>> START Data entries
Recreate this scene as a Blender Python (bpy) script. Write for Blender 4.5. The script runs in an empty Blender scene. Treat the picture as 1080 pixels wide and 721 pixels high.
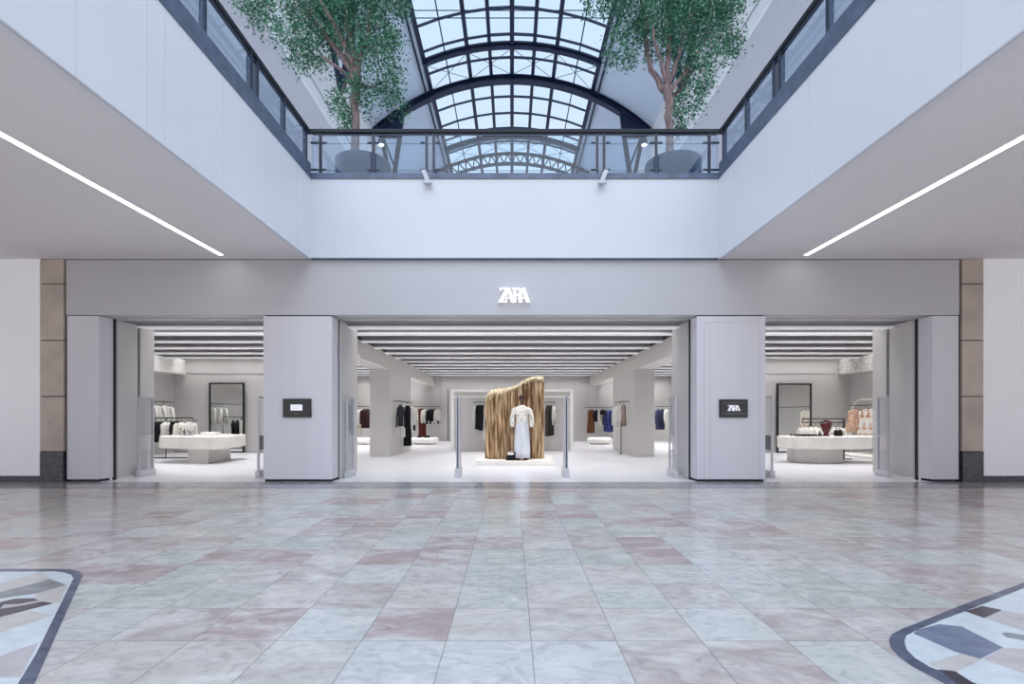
import bpy, math, random
from mathutils import Vector, noise
random.seed(7)
C = bpy.context.scene.collection
PI = math.pi
F = 530.0            # focal length in pixels of the 1080 px wide photograph
EYE = 1.2

def WX(px, Y): return (px - 540.0) * Y / F
def WZ(py, Y): return EYE + (437.0 - py) * Y / F
def FL(px, py):
    Y = F * EYE / (py - 437.0)
    return (WX(px, Y), Y)

# ------------------------------------------------------------------ materials
def lin(c):
    r = []
    for v in c:
        v /= 255.0
        r.append(v / 12.92 if v <= 0.04045 else ((v + 0.055) / 1.055) ** 2.4)
    return (r[0], r[1], r[2], 1.0)

def mat(name, rgb, rough=0.5, metal=0.0, rgb2=None, scale=(4, 4, 4), detail=4, lo=0.35, hi=0.65,
        bump=0.0, bscale=None, emit=0.0, spec=0.5, coat=0.0):
    m = bpy.data.materials.new(name); m.use_nodes = True
    nt = m.node_tree; b = nt.nodes['Principled BSDF']
    b.inputs['Base Color'].default_value = lin(rgb)
    b.inputs['Roughness'].default_value = rough
    b.inputs['Metallic'].default_value = metal
    b.inputs['Specular IOR Level'].default_value = spec
    b.inputs['Coat Weight'].default_value = coat
    if emit:
        b.inputs['Emission Color'].default_value = lin(rgb)
        b.inputs['Emission Strength'].default_value = emit
    if rgb2 is None:
        rgb2 = tuple(max(0, v - 7) for v in rgb); 
    tc = nt.nodes.new('ShaderNodeTexCoord'); mp = nt.nodes.new('ShaderNodeMapping')
    mp.inputs['Scale'].default_value = scale
    nt.links.new(tc.outputs['Object'], mp.inputs['Vector'])
    n = nt.nodes.new('ShaderNodeTexNoise'); n.inputs['Scale'].default_value = 1.0; n.inputs['Detail'].default_value = detail
    nt.links.new(mp.outputs[0], n.inputs['Vector'])
    cr = nt.nodes.new('ShaderNodeValToRGB')
    cr.color_ramp.elements[0].position = lo; cr.color_ramp.elements[1].position = hi
    cr.color_ramp.elements[0].color = lin(rgb2); cr.color_ramp.elements[1].color = lin(rgb)
    nt.links.new(n.outputs['Fac'], cr.inputs[0]); nt.links.new(cr.outputs[0], b.inputs['Base Color'])
    if bump:
        bp = nt.nodes.new('ShaderNodeBump'); bp.inputs['Strength'].default_value = bump; bp.inputs['Distance'].default_value = 0.02
        src = n
        if bscale:
            mp2 = nt.nodes.new('ShaderNodeMapping'); mp2.inputs['Scale'].default_value = bscale
            nt.links.new(tc.outputs['Object'], mp2.inputs['Vector'])
            src = nt.nodes.new('ShaderNodeTexNoise'); src.inputs['Scale'].default_value = 1.0
            nt.links.new(mp2.outputs[0], src.inputs['Vector'])
        nt.links.new(src.outputs['Fac'], bp.inputs['Height']); nt.links.new(bp.outputs[0], b.inputs['Normal'])
    return m

def glass(name, tint=(0.84, 0.91, 0.97), refl=0.10):
    m = bpy.data.materials.new(name); m.use_nodes = True
    nt = m.node_tree; nt.nodes.clear()
    o = nt.nodes.new('ShaderNodeOutputMaterial'); mx = nt.nodes.new('ShaderNodeMixShader')
    t = nt.nodes.new('ShaderNodeBsdfTransparent'); g = nt.nodes.new('ShaderNodeBsdfGlossy')
    t.inputs[0].default_value = (*tint, 1); g.inputs['Roughness'].default_value = 0.02
    lw = nt.nodes.new('ShaderNodeLayerWeight'); lw.inputs['Blend'].default_value = .5
    pw = nt.nodes.new('ShaderNodeMath'); pw.operation = 'POWER'; pw.inputs[1].default_value = 4.5; nt.links.new(lw.outputs['Facing'], pw.inputs[0])
    fr = nt.nodes.new('ShaderNodeMath'); fr.operation = 'MULTIPLY_ADD'; fr.inputs[1].default_value = .6; fr.inputs[2].default_value = refl * .3; nt.links.new(pw.outputs[0], fr.inputs[0])
    nt.links.new(fr.outputs[0], mx.inputs[0]); nt.links.new(t.outputs[0], mx.inputs[1]); nt.links.new(g.outputs[0], mx.inputs[2])
    nt.links.new(mx.outputs[0], o.inputs[0])
    return m

def emis(name, rgb, s):
    m = bpy.data.materials.new(name); m.use_nodes = True
    nt = m.node_tree; nt.nodes.clear()
    o = nt.nodes.new('ShaderNodeOutputMaterial'); e = nt.nodes.new('ShaderNodeEmission')
    e.inputs[0].default_value = lin(rgb); e.inputs[1].default_value = s
    nt.links.new(e.outputs[0], o.inputs[0]); return m

M = {}
M['fascia'] = mat('fascia_white', (220, 222, 227), 0.4, scale=(.6, .6, .6), rgb2=(216, 218, 224))
M['fasciafront'] = mat('fascia_front_white', (205, 207, 213), 0.45, scale=(.6, .6, .6), rgb2=(202, 204, 210))
M['bandwhite'] = mat('band_white', (250, 251, 253), 0.6)
M['soffit'] = mat('soffit_plaster', (228, 223, 225), 0.8, scale=(.5, .5, .5), rgb2=(226, 221, 223))
M['gallery_soffit'] = mat('gallery_soffit', (190, 190, 196), 0.8, rgb2=(187, 187, 193))
M['header'] = mat('header_panel', (184, 182, 185), 0.42, scale=(.4, .4, 3), rgb2=(181, 179, 183))
M['pillar'] = mat('pillar_panel', (206, 204, 210), 0.45, scale=(2, 2, .3), rgb2=(202, 200, 206))
M['leafdoor'] = mat('door_panel', (190, 187, 186), 0.45, scale=(2, 2, .3), rgb2=(186, 183, 182))
M['wallwhite'] = mat('white_wall', (248, 248, 251), 0.6, scale=(.4, .4, .4))
M['stone'] = mat('beige_stone', (186, 172, 160), 0.45, rgb2=(166, 153, 143), scale=(2.5, 2.5, 2.5), detail=8)
M['granite'] = mat('dark_granite', (70, 72, 82), 0.25, rgb2=(42, 43, 52), scale=(25, 25, 25), detail=8)
M['black'] = mat('black_gap', (38, 38, 42), 0.6)
M['storewall'] = mat('shop_wall', (196, 193, 190), 0.7, scale=(3, 3, .2), rgb2=(192, 189, 186))
M['soffitbox'] = mat('shop_soffit', (200, 196, 191), 0.7, rgb2=(197, 193, 188))
M['rough_bulkhead'] = mat('textured_plaster', (224, 221, 216), 0.85, rgb2=(180, 176, 170), scale=(14, 14, 14), detail=8, bump=.5)
M['storefloor'] = mat('shop_floor', (207, 205, 209), 0.28, rgb2=(201, 199, 204), scale=(1.2, 1.2, 1.2))
M['baffle'] = mat('ceiling_baffle', (158, 156, 160), 0.6)
M['lip'] = mat('baffle_lip', (236, 235, 236), 0.5, emit=0.16)  # weak glow put into the lip to brighten the baffle undersides
M['slot'] = mat('slot_ceiling', (96, 94, 96), 0.8)
M['darkmetal'] = mat('dark_painted_steel', (44, 52, 72), 0.35, metal=0.3, rgb2=(40, 47, 66))
M['arch'] = mat('arch_steel', (34, 44, 72), 0.5, rgb2=(30, 40, 66), spec=.25)
M['kerb'] = mat('slate_edge', (92, 104, 126), 0.35, rgb2=(72, 84, 106), scale=(6, 6, 6), detail=8)
M['vault'] = mat('vault_plaster', (210, 222, 236), 0.7, scale=(.5, .5, .5))
M['glass'] = glass('balustrade_glass')
M['sky_glass'] = glass('skylight_glass', (0.86, 0.89, 0.90), 0.05)
M['acrylic'] = glass('clear_acrylic', (0.93, 0.94, 0.96), 0.1)
M['striplight'] = emis('strip_light', (255, 253, 250), 9.0)
M['signwhite'] = mat('sign_white', (250, 250, 252), 0.4, emit=0.35)
M['planter'] = mat('planter_grey', (56, 66, 88), 0.5, rgb2=(50, 60, 82), spec=.25)
M['soil'] = mat('soil', (60, 48, 40), 0.9, rgb2=(40, 32, 28), scale=(20, 20, 20))
M['bark'] = mat('bark', (138, 118, 116), 0.85, rgb2=(92, 76, 78), scale=(20, 20, 5), detail=8, bump=.6)
M['chrome'] = mat('brushed_steel', (190, 190, 194), 0.35, metal=0.45)
M['plastic'] = mat('grey_plastic', (190, 190, 196), 0.4)
M['darkplastic'] = mat('slate_plastic', (104, 106, 118), 0.4)
M['blackmetal'] = mat('black_metal', (34, 33, 33), 0.4, metal=0.3)
M['railblack'] = mat('rail_black', (26, 30, 42), 0.45, spec=.3)
M['white'] = mat('matt_white', (240, 238, 234), 0.5, rgb2=(236, 234, 230))
M['offwhite'] = mat('warm_white', (226, 222, 215), 0.6, rgb2=(214, 209, 201), scale=(2, 2, 2))
M['screen'] = mat('screen_black', (24, 25, 32), 0.15, rgb2=(18, 19, 26))
M['cardwhite'] = mat('screen_white', (235, 235, 240), 0.4, emit=0.3)
M['dimtext'] = mat('dim_text', (120, 122, 130), 0.5)
M['sculpt'] = mat('fibrous_wood', (222, 194, 156), 0.85, rgb2=(112, 76, 46), scale=(16, 16, 1.6), detail=10, lo=.38, hi=.6,
                  bump=1.0, bscale=(26, 26, 2.2))
M['sculpt_top'] = mat('pale_wood_cut', (236, 222, 194), 0.85, rgb2=(206, 184, 148), scale=(16, 16, 16), detail=8, bump=.5)
M['skin'] = mat('mannequin_bronze', (96, 66, 48), 0.45)
M['hair'] = mat('mannequin_hair', (52, 34, 26), 0.7, rgb2=(36, 24, 18), scale=(40, 40, 8))
M['floral'] = mat('floral_blouse', (236, 232, 222), 0.8, rgb2=(150, 140, 128), scale=(34, 34, 34), lo=.36, hi=.46)
M['skirt'] = mat('pale_skirt', (214, 216, 222), 0.8, rgb2=(204, 206, 213), scale=(10, 10, 2))
M['burgundy'] = mat('burgundy_glaze', (96, 28, 40), 0.25, rgb2=(70, 18, 28))
M['mirror'] = mat('mirror_glass', (236, 238, 236), 0.02, metal=1.0, rgb2=(235, 237, 235))
M['floralgarment'] = mat('floral_print', (240, 236, 228), 0.8, rgb2=(204, 150, 110), scale=(9, 9, 7), lo=.40, hi=.50, detail=6)
M['peach'] = mat('peach_print', (232, 206, 184), 0.8, rgb2=(208, 160, 130), scale=(14, 14, 10))
CLOTH = {}
def cloth(rgb):
    if rgb not in CLOTH:
        CLOTH[rgb] = mat('cloth_%d_%d_%d' % rgb, rgb, 0.85, rgb2=tuple(int(v * .88) for v in rgb), scale=(20, 20, 3), spec=0.2)
    return CLOTH[rgb]

def foliage_mat():
    m = bpy.data.materials.new('leaf'); m.use_nodes = True
    nt = m.node_tree; b = nt.nodes['Principled BSDF']; b.inputs['Roughness'].default_value = 0.5
    b.inputs['Specular IOR Level'].default_value = 0.3
    g = nt.nodes.new('ShaderNodeNewGeometry'); cr = nt.nodes.new('ShaderNodeValToRGB')
    e = cr.color_ramp.elements
    e[0].position = 0; e[0].color = lin((32, 74, 62)); e[1].position = 1; e[1].color = lin((128, 176, 142))
    k = e.new(.5); k.color = lin((58, 116, 92))
    nt.links.new(g.outputs['Random Per Island'], cr.inputs[0]); nt.links.new(cr.outputs[0], b.inputs['Base Color'])
    tr = nt.nodes.new('ShaderNodeBsdfTranslucent'); mx = nt.nodes.new('ShaderNodeMixShader'); mx.inputs[0].default_value = .3
    nt.links.new(cr.outputs[0], tr.inputs[0])
    nt.links.new(b.outputs[0], mx.inputs[1]); nt.links.new(tr.outputs[0], mx.inputs[2])
    nt.links.new(mx.outputs[0], nt.nodes['Material Output'].inputs[0])
    return m
M['leaf'] = foliage_mat()

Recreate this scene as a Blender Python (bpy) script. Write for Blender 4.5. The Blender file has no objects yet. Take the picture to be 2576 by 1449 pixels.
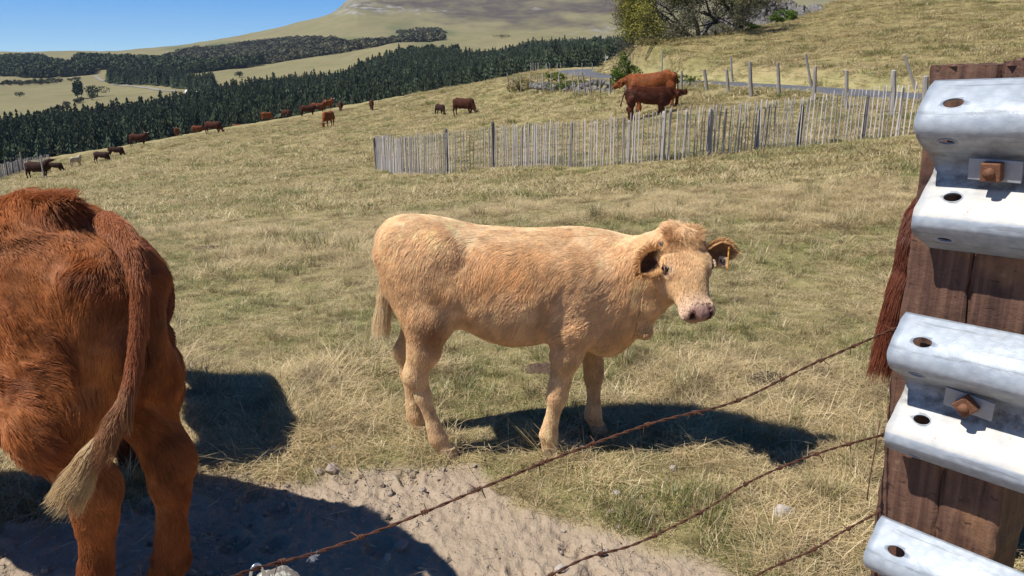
>> END Data entries
Task instructions: Determine how many lines of this listing contain "wide", and give only the number.

Full solution: 2